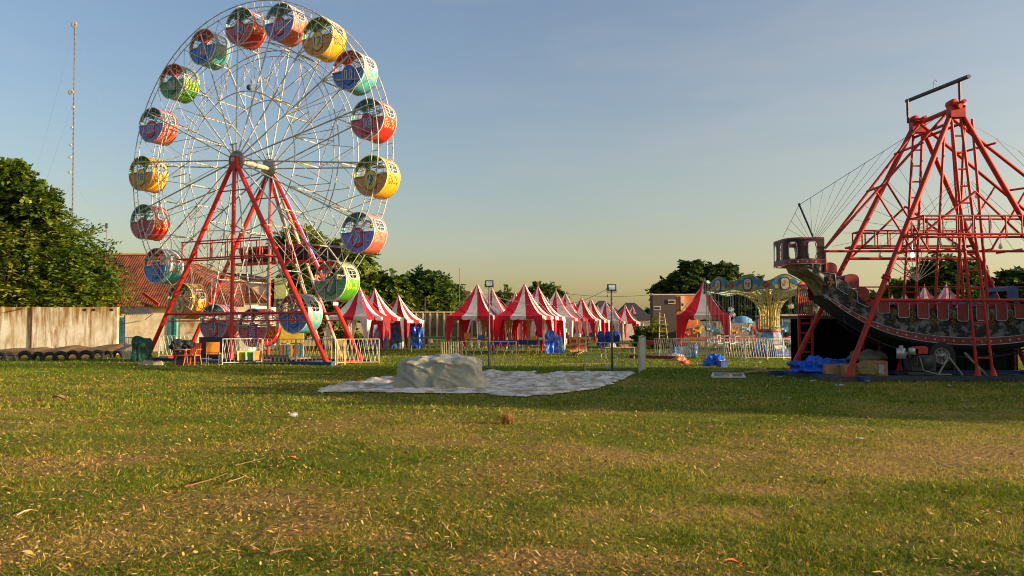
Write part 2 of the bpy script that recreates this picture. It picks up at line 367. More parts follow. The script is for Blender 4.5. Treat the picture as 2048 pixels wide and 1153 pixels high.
tree('leafy_tree', 'yellow-green leafy tree at the left edge, rising above the drooping dark tree',
     [(0, 370, 45, 40), (50, 400, 50, 28), (-30, 430, 50, 40), (25, 345, 22, 14), (75, 420, 30, 20)], 47.6, LY, -10, 1300, (.26, .11), r0=.3, droop=.1, spray=.8, tint0=.45)
tree('garden_tree', 'loose leafy tree showing through the right half of the ferris wheel',
     [(600, 480, 42, 16), (575, 500, 30, 10), (650, 500, 45, 14), (700, 520, 35, 16), (625, 555, 50, 40), (670, 590, 55, 40), (600, 610, 45, 40), (725, 515, 14, 10), (640, 530, 40, 14)],
     60, LG, 640, 2100, (.34, .14), r0=.28, spray=1.0, tint0=.5, hollow=.3)
tree('mango_tree', 'bright green broad tree behind the first two striped tents on the left',
     [(745, 585, 42, 34), (780, 575, 28, 25), (765, 610, 40, 22), (720, 570, 22, 22), (700, 600, 30, 40), (790, 610, 25, 22)], 64, LY, 760, 1900, (.36, .15), r0=.3, tint0=.35, spray=.9, hollow=.4)
tree('rain_tree', 'dark rounded tree with layered crown behind the third striped tent',
     [(855, 580, 48, 26), (860, 608, 55, 18), (835, 600, 40, 20), (890, 595, 25, 22), (850, 562, 30, 9), (815, 600, 18, 16)], 78, LD, 858, 2300, (.42, .12), r0=.35, flat=.2, droop=-.05, spray=1.2, tint0=.55)
tree('distant_tree', 'small dark tree seen between the tent peaks in the middle', [(1090, 583, 24, 9), (1078, 580, 14, 7), (1105, 590, 16, 8)], 120, LS, 1090, 420, (.5, .2), r0=.3, spray=1.2, tint0=.7)
tree('distant_tree', 'small dark tree just right of the first floodlight pole, behind the tents', [(1008, 594, 16, 8), (1000, 600, 18, 10)], 118, LS, 1005, 330, (.5, .2), r0=.3, spray=1.2, tint0=.7)
tree('banyan_tree', 'large dark tree rising behind the brick building and the big striped tent',
     [(1393, 540, 22, 14), (1382, 562, 40, 20), (1340, 574, 22, 11), (1436, 548, 28, 18), (1425, 575, 40, 25), (1458, 540, 10, 9), (1380, 527, 10, 6), (1355, 590, 36, 16), (1410, 600, 50, 20), (1320, 581, 10, 5)],
     84, LS, 1400, 2600, (.46, .18), r0=.5, spray=.8, tint0=.62, hollow=.35)
tree('backdrop_tree', 'dark bushy tree right behind the chair swing ride', [(1480, 600, 45, 28, 2), (1530, 605, 45, 26, 1), (1580, 605, 40, 25), (1500, 630, 60, 22), (1575, 635, 45, 22)], 78, LS, 1530, 2100, (.46, .18), r0=.3, tint0=.55, hollow=.3)
tree('ship_side_tree', 'light green pointed tree left of the dark tree behind the ship', [(1797, 575, 10, 16), (1808, 585, 12, 14), (1785, 588, 9, 8), (1765, 596, 18, 8)], 80, LG, 1800, 500, (.4, .14), r0=.18, tint0=.75)
tree('ship_back_tree', 'tall dark tree showing through the red ladders of the ship ride', [(1885, 545, 45, 28), (1920, 560, 40, 36), (1860, 575, 40, 26), (1940, 590, 30, 24), (1895, 595, 60, 22)], 76, LD, 1900, 2500, (.42, .15), r0=.4, tint0=.45, hollow=.35)
tree('edge_tree', 'dark tree cut by the right edge of the picture', [(2025, 575, 38, 26), (2050, 560, 30, 22), (2005, 595, 26, 20), (2050, 600, 40, 22)], 76, LD, 2030, 1500, (.42, .15), r0=.35, tint0=.45, hollow=.35)
# sparse thin tree
t = thing('sparse_tree', 'nearly bare thin tree behind the chair swing ride roof', 'tree', (P(1505, HZ, 88).x, 88, 0), 'trees standing around the field')
bl = px_blobs([(1495, 562, 16, 10), (1515, 568, 14, 8), (1505, 553, 12, 6)], 88); limbs(t, t.location, P(1505, 560, 88), .14, bl*3, 5); crown('crown', bl, LS, t, 60, (.3, .1), spray=.8, seed=5)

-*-

> Task objective
Repeat the listing above exactly, with no pictures.

> Result of this task
Write part 2 of the bpy script that recreates this picture. It picks up at line 367. More parts follow. The script is for Blender 4.5. Treat the picture as 2048 pixels wide and 1153 pixels high.
tree('leafy_tree', 'yellow-green leafy tree at the left edge, rising above the drooping dark tree',
     [(0, 370, 45, 40), (50, 400, 50, 28), (-30, 430, 50, 40), (25, 345, 22, 14), (75, 420, 30, 20)], 47.6, LY, -10, 1300, (.26, .11), r0=.3, droop=.1, spray=.8, tint0=.45)
tree('garden_tree', 'loose leafy tree showing through the right half of the ferris wheel',
     [(600, 480, 42, 16), (575, 500, 30, 10), (650, 500, 45, 14), (700, 520, 35, 16), (625, 555, 50, 40), (670, 590, 55, 40), (600, 610, 45, 40), (725, 515, 14, 10), (640, 530, 40, 14)],
     60, LG, 640, 2100, (.34, .14), r0=.28, spray=1.0, tint0=.5, hollow=.3)
tree('mango_tree', 'bright green broad tree behind the first two striped tents on the left',
     [(745, 585, 42, 34), (780, 575, 28, 25), (765, 610, 40, 22), (720, 570, 22, 22), (700, 600, 30, 40), (790, 610, 25, 22)], 64, LY, 760, 1900, (.36, .15), r0=.3, tint0=.35, spray=.9, hollow=.4)
tree('rain_tree', 'dark rounded tree with layered crown behind the third striped tent',
     [(855, 580, 48, 26), (860, 608, 55, 18), (835, 600, 40, 20), (890, 595, 25, 22), (850, 562, 30, 9), (815, 600, 18, 16)], 78, LD, 858, 2300, (.42, .12), r0=.35, flat=.2, droop=-.05, spray=1.2, tint0=.55)
tree('distant_tree', 'small dark tree seen between the tent peaks in the middle', [(1090, 583, 24, 9), (1078, 580, 14, 7), (1105, 590, 16, 8)], 120, LS, 1090, 420, (.5, .2), r0=.3, spray=1.2, tint0=.7)
tree('distant_tree', 'small dark tree just right of the first floodlight pole, behind the tents', [(1008, 594, 16, 8), (1000, 600, 18, 10)], 118, LS, 1005, 330, (.5, .2), r0=.3, spray=1.2, tint0=.7)
tree('banyan_tree', 'large dark tree rising behind the brick building and the big striped tent',
     [(1393, 540, 22, 14), (1382, 562, 40, 20), (1340, 574, 22, 11), (1436, 548, 28, 18), (1425, 575, 40, 25), (1458, 540, 10, 9), (1380, 527, 10, 6), (1355, 590, 36, 16), (1410, 600, 50, 20), (1320, 581, 10, 5)],
     84, LS, 1400, 2600, (.46, .18), r0=.5, spray=.8, tint0=.62, hollow=.35)
tree('backdrop_tree', 'dark bushy tree right behind the chair swing ride', [(1480, 600, 45, 28, 2), (1530, 605, 45, 26, 1), (1580, 605, 40, 25), (1500, 630, 60, 22), (1575, 635, 45, 22)], 78, LS, 1530, 2100, (.46, .18), r0=.3, tint0=.55, hollow=.3)
tree('ship_side_tree', 'light green pointed tree left of the dark tree behind the ship', [(1797, 575, 10, 16), (1808, 585, 12, 14), (1785, 588, 9, 8), (1765, 596, 18, 8)], 80, LG, 1800, 500, (.4, .14), r0=.18, tint0=.75)
tree('ship_back_tree', 'tall dark tree showing through the red ladders of the ship ride', [(1885, 545, 45, 28), (1920, 560, 40, 36), (1860, 575, 40, 26), (1940, 590, 30, 24), (1895, 595, 60, 22)], 76, LD, 1900, 2500, (.42, .15), r0=.4, tint0=.45, hollow=.35)
tree('edge_tree', 'dark tree cut by the right edge of the picture', [(2025, 575, 38, 26), (2050, 560, 30, 22), (2005, 595, 26, 20), (2050, 600, 40, 22)], 76, LD, 2030, 1500, (.42, .15), r0=.35, tint0=.45, hollow=.35)
# sparse thin tree
t = thing('sparse_tree', 'nearly bare thin tree behind the chair swing ride roof', 'tree', (P(1505, HZ, 88).x, 88, 0), 'trees standing around the field')
bl = px_blobs([(1495, 562, 16, 10), (1515, 568, 14, 8), (1505, 553, 12, 6)], 88); limbs(t, t.location, P(1505, 560, 88), .14, bl*3, 5); crown('crown', bl, LS, t, 60, (.3, .1), spray=.8, seed=5)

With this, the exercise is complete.